Other times, we would sit around the sewing room watching Maman weave her magic through her current sewing project. While her deft fingers eased a sleeve around an armhole to the purring of the machine, she would relate experiences from her own multi-faceted life to our eager ears. As she tucked the circle of fabric over the metal round of the button cover and into its bottom case, she would digress into complicated family stories that offered occasions for commentary on the importance of sound relationship decisions. Working next on the complex bound opening for the button, she would choose the saying of the day, maybe Dis-moi qui tu fréquentes, et je te dirai qui tu es. Tell me who you associate with, and I’ll tell you things about your character. Ah, so that was the take-away nugget. Be conscious of the influence of your associates on your own person and on your life.

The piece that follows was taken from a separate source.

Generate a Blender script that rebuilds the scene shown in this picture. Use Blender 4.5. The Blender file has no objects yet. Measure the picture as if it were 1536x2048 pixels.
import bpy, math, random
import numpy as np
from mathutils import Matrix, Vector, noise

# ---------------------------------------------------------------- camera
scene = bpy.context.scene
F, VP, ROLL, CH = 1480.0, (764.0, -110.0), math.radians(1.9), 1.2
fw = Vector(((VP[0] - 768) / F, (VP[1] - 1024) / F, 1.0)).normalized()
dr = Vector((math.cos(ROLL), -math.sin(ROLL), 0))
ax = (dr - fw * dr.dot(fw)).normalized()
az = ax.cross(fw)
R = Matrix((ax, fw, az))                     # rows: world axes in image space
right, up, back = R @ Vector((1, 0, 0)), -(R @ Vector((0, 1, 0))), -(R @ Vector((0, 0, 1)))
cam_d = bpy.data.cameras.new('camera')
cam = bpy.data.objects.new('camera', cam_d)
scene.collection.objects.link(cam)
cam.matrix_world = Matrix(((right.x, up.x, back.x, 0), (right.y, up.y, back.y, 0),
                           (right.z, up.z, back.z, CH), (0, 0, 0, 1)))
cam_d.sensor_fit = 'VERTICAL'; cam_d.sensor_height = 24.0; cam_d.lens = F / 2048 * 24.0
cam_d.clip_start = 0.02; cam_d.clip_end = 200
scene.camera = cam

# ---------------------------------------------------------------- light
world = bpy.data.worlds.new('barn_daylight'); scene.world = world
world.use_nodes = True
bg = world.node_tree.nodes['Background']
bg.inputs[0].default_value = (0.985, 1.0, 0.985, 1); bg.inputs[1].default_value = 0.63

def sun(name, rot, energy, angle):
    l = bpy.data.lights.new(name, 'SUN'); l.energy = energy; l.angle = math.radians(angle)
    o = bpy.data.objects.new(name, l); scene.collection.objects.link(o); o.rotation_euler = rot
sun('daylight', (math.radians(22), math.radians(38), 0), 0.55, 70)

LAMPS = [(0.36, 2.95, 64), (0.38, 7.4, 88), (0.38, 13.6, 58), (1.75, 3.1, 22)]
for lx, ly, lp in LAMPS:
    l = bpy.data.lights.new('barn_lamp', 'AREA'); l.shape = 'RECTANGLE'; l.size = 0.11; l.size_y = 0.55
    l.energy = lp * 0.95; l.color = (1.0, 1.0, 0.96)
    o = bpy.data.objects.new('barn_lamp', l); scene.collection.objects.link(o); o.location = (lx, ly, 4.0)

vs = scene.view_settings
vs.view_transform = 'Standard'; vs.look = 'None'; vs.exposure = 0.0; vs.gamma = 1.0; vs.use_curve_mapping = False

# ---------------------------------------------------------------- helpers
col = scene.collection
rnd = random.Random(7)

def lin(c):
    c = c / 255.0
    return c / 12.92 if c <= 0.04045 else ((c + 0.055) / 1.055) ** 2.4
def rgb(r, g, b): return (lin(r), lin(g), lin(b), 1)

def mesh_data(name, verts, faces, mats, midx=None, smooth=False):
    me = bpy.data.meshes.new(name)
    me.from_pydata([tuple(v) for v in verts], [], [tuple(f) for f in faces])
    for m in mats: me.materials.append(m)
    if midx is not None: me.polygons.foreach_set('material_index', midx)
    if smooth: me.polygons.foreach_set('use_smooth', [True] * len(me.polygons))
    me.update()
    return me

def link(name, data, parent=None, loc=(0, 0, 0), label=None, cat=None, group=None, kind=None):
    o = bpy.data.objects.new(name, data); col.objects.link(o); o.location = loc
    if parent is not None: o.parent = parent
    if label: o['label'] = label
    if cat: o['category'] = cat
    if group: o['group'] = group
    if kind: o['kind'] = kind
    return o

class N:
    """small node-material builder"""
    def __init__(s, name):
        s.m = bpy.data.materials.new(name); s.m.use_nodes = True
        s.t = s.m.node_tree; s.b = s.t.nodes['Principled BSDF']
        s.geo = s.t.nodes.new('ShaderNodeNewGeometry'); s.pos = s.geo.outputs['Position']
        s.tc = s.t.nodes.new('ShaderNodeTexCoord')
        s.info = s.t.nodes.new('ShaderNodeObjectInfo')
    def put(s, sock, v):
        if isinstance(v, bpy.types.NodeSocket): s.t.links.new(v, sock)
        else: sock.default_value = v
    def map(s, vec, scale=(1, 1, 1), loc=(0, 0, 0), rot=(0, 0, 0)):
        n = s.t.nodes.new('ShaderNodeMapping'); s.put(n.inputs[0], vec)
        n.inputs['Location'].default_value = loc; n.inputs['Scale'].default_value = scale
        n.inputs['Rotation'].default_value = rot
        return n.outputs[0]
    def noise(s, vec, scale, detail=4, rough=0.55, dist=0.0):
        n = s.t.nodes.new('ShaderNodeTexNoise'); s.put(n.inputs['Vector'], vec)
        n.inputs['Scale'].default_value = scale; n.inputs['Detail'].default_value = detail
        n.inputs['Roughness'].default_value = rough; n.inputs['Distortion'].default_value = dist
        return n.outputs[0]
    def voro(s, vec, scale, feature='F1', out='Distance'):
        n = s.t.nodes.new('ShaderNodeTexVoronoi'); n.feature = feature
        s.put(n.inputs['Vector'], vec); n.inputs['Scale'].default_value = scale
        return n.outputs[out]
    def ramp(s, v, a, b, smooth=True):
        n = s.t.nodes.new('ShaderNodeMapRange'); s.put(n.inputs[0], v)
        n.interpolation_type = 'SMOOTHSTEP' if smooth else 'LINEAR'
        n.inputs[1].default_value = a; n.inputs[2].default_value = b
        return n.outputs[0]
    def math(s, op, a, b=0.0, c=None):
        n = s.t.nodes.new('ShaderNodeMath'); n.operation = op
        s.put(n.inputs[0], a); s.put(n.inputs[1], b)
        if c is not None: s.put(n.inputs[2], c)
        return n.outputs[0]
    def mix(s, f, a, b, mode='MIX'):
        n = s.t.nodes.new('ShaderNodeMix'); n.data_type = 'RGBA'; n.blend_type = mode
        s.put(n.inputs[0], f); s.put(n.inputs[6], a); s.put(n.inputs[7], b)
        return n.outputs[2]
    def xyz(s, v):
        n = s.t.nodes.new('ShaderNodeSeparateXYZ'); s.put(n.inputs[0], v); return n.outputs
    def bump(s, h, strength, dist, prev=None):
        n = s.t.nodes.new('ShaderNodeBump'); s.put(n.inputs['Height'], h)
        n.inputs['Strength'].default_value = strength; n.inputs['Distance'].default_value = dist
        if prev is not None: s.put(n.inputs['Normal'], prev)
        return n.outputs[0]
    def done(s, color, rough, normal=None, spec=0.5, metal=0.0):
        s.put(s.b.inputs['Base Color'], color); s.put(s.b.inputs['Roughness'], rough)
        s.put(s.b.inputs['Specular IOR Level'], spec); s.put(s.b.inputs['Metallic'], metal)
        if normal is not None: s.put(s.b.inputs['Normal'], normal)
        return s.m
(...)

I’m fairly certain that my mother, in sharing this dictum, was thinking of whom we might choose as acquaintances or friends, maybe even spouses. As I reflect on this principle today, I wonder if she ever thought of it as I have been prompted to, as a tool of agency. The associations I choose, the groups or the individuals, directly or indirectly, shape me and my world in two ways. First, the individuals with whom I interact and the situations in which I am involved give me insights into different ways of thinking about life. I am constantly reflecting and learning. On another level altogether, though, in selecting those individuals and situations, I am also making a statement about my values and my worldview. If I make a point of sitting beside someone who is regularly shunned, and then initiating a conversation with that person, I give a message. So does where I choose to offer my time. These actions can be more eloquent than any spoken message, which leads to another adage, A picture (read, action) is worth a thousand words.
These days, I wonder what the precept Maman quoted us that day at the sewing machine might mean in the larger societal context. Our decisions communicate our values—our reactions to worldviews categorically different from our own, issues we take to heart and are ready to stand up for, political parties we support and individuals we elect to be our leaders. Even nominally insignificant actions like where we shop or how we approach the personnel who support us daily communicate meaning.
Awareness is the intention here, not judgment. Being conscious of the import of our actions helps us live more consequential lives. Although it’s probable that Maman’s advice on associations could be applied in judgment, rightness or wrongness is irrelevant. The valuable lesson Maman bequeathed to us is recognition of the power our actions have, both in our own lives and in the world. Personal agency through daily decisions inevitably drives both individual and societal change. Hopefully, we are conscious of that power.